Ein Essay über Angst, Männer und die zerstörerische Kraft des Verschweigens (Auszug)

Dies ist ein recht langer Essay. Ich empfehle, möglichst die „Leseansicht“ Ihres Browsers zu verwenden.

Ein US-Straßenkreuzer fährt nachts eine Tankstelle an. Während sich das schaukelnde 70er-Jahre-Ungetüm der Zapfsäule nähert, wird auf dem Dach der Limousine kauernd eine Gestalt erkennbar. Es ist ein Wesen mit menschlichem Körper in einem Smoking, aber mit behaarten Füßen, Klauen und einem gänzlich behaarten Wolfsgesicht mit mörderischen Fangzähnen. Es wartet ab, bis die Fahrerin des Wagens aussteigt und stürzt sich dann, als sie es bemerkt und schreiend im Tankwarthäuschen Schutz suchen will, auf sie. Schnitt.

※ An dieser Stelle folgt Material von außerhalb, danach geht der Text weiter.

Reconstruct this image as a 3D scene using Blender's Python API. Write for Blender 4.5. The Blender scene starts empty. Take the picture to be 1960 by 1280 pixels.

Der Film „Der Werwolf von Washington“ von 1973 wurde am 4. Mai 1977 im Deutschen Fernsehen im Spätprogramm gesendet und ist ein eher untypisches Beispiel für das kritische, politische, junge US-Kino der damaligen Epoche. Und er machte mir, dem es irgendwie passiert war, viel zu spät in genau dieser Mittwochnacht vor dem einzigen Fernsehgerät im Haus zu sitzen, ein unbeabsichtigtes Geschenk. Er schenkte mir die Angstfigur, die augenblicklich alle bisherigen aus meiner Psyche verjagte und für die nächsten fast dreißig Jahre die Herrschaft über meine Amygdala, mein neuronales Angstzentrum, übernahm und weit, sehr weit darüber hinaus.